Not every detail is planned weeks in advance. Sometimes life moves faster than your calendar, and you need someone who can keep up. She called us that afternoon with a Range Rover to sell and a weekend deadline she couldn’t move. The car needed to look presentable, the photos needed to be taken, and the window of good light was closing. We said yes, turned up the same day, and got to work.


With time tight and the sun on its way down, we moved with purpose. The exterior received a high-pressure pre-wash to clear the surface grime before a pH-neutral foam cannon and two-bucket hand wash brought the white paint back to life. The contrast of white panels against the black rims is striking on a Range Rover when it’s clean, and that’s exactly the impression a buyer needs to see first. The vehicle was hand dried with soft microfibre, tyres were dressed, and all exterior glass was polished to a clear, camera-ready finish.
Inside, the black leather cabin was wiped through and the interior glass cleaned so the photos showed a car that looked genuinely well kept. Once the detail was done, we moved straight into the photography session, working the last of the available light to capture the car at its best. White paint, golden hour, black rims. It didn’t need much convincing from there.

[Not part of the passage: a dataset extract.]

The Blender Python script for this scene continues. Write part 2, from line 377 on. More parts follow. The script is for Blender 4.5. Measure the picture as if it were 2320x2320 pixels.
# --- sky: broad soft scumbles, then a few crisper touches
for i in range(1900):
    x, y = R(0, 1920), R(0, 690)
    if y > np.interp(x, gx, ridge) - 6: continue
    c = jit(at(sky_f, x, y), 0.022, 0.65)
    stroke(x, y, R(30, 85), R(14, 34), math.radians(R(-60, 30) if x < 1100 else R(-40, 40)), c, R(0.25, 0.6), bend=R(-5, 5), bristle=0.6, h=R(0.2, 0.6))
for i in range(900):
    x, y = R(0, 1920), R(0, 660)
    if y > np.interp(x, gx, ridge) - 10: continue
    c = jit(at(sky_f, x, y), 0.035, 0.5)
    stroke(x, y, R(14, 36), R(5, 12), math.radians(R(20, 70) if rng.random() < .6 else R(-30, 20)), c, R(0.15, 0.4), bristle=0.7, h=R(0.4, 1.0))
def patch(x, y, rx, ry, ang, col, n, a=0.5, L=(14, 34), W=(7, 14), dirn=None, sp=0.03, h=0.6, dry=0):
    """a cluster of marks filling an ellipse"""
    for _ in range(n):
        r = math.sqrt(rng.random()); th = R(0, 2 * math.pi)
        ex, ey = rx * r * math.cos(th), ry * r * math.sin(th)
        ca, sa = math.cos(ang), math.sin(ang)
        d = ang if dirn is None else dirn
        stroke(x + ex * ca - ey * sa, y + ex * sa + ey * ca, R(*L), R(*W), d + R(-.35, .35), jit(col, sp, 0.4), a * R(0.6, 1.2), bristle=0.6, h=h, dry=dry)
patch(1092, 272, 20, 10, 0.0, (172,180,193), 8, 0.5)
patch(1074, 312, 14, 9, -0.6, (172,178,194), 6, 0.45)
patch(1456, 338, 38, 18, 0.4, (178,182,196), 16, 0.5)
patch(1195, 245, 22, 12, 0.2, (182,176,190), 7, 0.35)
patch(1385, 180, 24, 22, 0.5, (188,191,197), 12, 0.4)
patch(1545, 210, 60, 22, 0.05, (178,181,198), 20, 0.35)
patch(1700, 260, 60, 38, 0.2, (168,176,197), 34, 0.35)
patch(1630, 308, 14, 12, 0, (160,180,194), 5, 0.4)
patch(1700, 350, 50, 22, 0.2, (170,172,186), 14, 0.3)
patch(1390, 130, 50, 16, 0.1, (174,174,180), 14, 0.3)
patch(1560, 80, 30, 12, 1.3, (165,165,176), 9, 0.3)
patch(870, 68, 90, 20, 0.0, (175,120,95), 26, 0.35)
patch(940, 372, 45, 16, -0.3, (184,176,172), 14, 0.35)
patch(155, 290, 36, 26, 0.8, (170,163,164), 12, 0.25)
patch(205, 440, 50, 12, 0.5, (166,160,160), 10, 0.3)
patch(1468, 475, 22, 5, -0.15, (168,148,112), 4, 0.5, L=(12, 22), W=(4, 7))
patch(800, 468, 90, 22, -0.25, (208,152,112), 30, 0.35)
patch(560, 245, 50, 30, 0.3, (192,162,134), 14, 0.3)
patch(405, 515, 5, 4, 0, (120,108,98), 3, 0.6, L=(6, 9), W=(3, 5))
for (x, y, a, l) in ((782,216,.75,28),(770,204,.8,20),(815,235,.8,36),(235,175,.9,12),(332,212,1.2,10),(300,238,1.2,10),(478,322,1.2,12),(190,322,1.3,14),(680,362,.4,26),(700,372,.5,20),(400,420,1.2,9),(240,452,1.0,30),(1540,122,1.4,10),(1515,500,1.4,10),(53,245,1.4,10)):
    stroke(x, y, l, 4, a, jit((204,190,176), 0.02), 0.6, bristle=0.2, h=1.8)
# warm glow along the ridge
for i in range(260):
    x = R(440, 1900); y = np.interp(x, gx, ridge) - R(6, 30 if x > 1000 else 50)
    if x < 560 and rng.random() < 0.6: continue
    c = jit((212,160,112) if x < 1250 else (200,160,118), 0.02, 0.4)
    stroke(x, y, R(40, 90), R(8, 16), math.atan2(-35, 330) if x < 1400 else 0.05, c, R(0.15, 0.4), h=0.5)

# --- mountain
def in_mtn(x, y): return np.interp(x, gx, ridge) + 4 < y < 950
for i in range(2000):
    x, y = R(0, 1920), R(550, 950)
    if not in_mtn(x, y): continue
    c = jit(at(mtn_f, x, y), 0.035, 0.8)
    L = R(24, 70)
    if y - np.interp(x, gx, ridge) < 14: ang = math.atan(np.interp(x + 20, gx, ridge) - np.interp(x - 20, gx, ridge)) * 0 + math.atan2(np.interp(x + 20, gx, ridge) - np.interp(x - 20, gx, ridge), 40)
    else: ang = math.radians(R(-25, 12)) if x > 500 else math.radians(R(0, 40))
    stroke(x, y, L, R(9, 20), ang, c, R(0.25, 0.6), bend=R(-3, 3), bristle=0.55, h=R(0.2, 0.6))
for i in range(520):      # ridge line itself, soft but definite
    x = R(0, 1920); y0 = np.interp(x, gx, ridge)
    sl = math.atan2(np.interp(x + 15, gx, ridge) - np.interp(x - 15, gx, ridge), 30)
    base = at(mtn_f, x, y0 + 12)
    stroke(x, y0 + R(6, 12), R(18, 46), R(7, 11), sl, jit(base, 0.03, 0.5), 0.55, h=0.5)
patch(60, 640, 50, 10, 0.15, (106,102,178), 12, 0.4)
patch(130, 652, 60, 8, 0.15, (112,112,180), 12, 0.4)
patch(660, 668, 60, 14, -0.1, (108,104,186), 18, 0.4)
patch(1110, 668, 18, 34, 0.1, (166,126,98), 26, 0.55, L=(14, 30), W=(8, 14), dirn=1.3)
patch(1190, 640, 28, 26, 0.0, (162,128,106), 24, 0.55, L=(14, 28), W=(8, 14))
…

She had it sold that weekend. A Fast Detail and a sharp set of photos was all it took to present the Range Rover as a car worth buying quickly. She was the first to acknowledge that a full Pre-Sale Detail could have added real money to the final figure, with paint correction, a ceramic sealant, interior extraction, and an engine bay clean all capable of justifying a stronger asking price. But she needed it gone, not maximised, and we respected that. What mattered in that moment was showing up, doing the job properly, and getting her across the line. That’s exactly what happened.